Save your money for something else .. pennies made after 1982 are copper plated zinc. The amount of copper used is miniscule .. probably only a few atoms thick.

X

Cincinnati, OH(Zone 6a)

I had a huge problem last year with slugs, everywhere, sun... shade, did not matter. So, I took plastic cups (12oz) and put them in a hole (with the lip of the cup about a half inch above the ground) close to the plants that were getting eaten up by the nasty slimmy things and filled 3/4 or 1/2 with beer.

It worked great! in the evenings i'd pull a chair up to watch them go to the bar to get a drink and sink to the bottom of the cup.

I acutually had about 20+ cups in the ground and about every two days, yuck, it was filled with dead slim. Saved my plants from getting wholly.

Also I have put Pine bark under a lot of the plants, they seem not to like the corseness of it.

Berkeley, CA(Zone 9b)

I think that's what protected me for two years - I have coarse mulch around these plants. I was reading somewhere that I should have been getting rid of any old leaves around there because it provides places for them to hide from the sunlight.

I went out today to see how things were doing. I didn't expect the Rockstar to have worked so well because twice now we've had sudden light rains. I had hopes for the copper, though. The other night I found a long copper tube the construction dudes had thrown in the trash so I salvaged it. It seems to have made a bit of a difference (as did the pennies). I tested two different pennies pre- and post-1982 on some slugs I found. Had an equal effect: they didn't want to be on that penny and moved quickly.

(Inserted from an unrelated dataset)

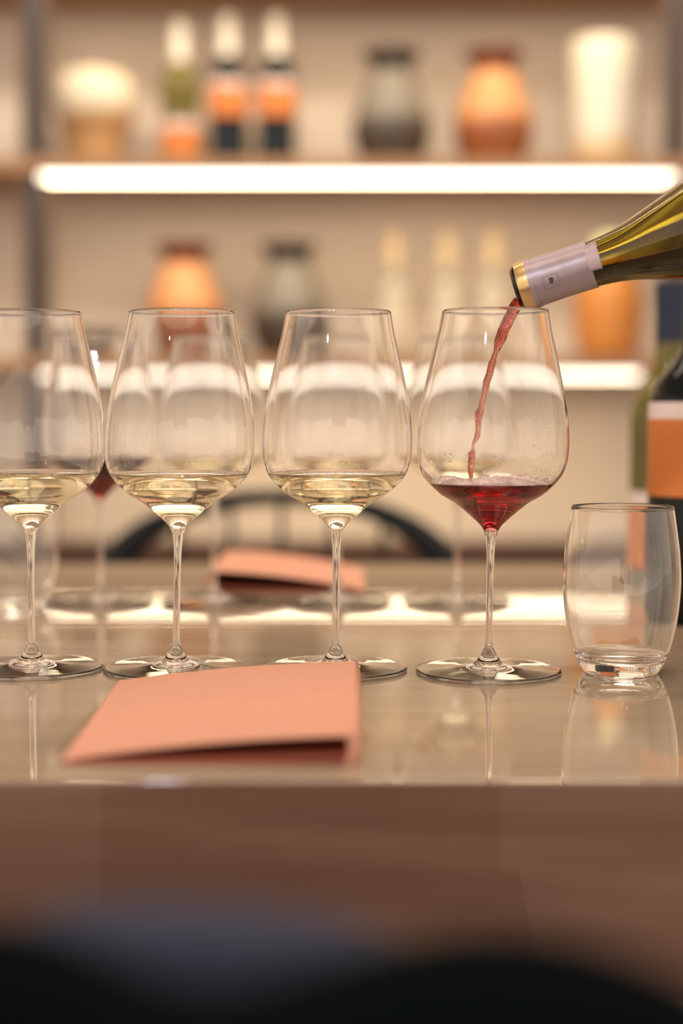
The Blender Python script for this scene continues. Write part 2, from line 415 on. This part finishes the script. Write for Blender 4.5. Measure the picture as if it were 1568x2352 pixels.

If I get time this weekend I'm going to have to go over all the plants and remove not only dead strawberry foliage but leaves that have fallen from the nearest avocado tree.

I might try your hole/cup trick too, jen. Although I've pulled off of beer because I found it was getting poor little Jerusalem crickets and spiders and NOT the slugs.

I have a no-mow lawn nearby and discovered that a lot of slugs were hiding between the long blades of the grass and the garden divider. So I'll have to go through that area with gloves or something. I actually handled them with my bare hands today. Yuck yuck yuck!

I've also put a post on a local gardeners' list to see if anyone had a duck they want to let visit me. :)

mid central, FL(Zone 9a)

you could put down diatomaceous earth. it's garden, pet, kid friendly, but it will cut the soft-bodied stuff to shreds when they cross it. you have to re-apply it after water hits it, but it's good stuff.

Carmichael, CA

We use DE and beer...both work great.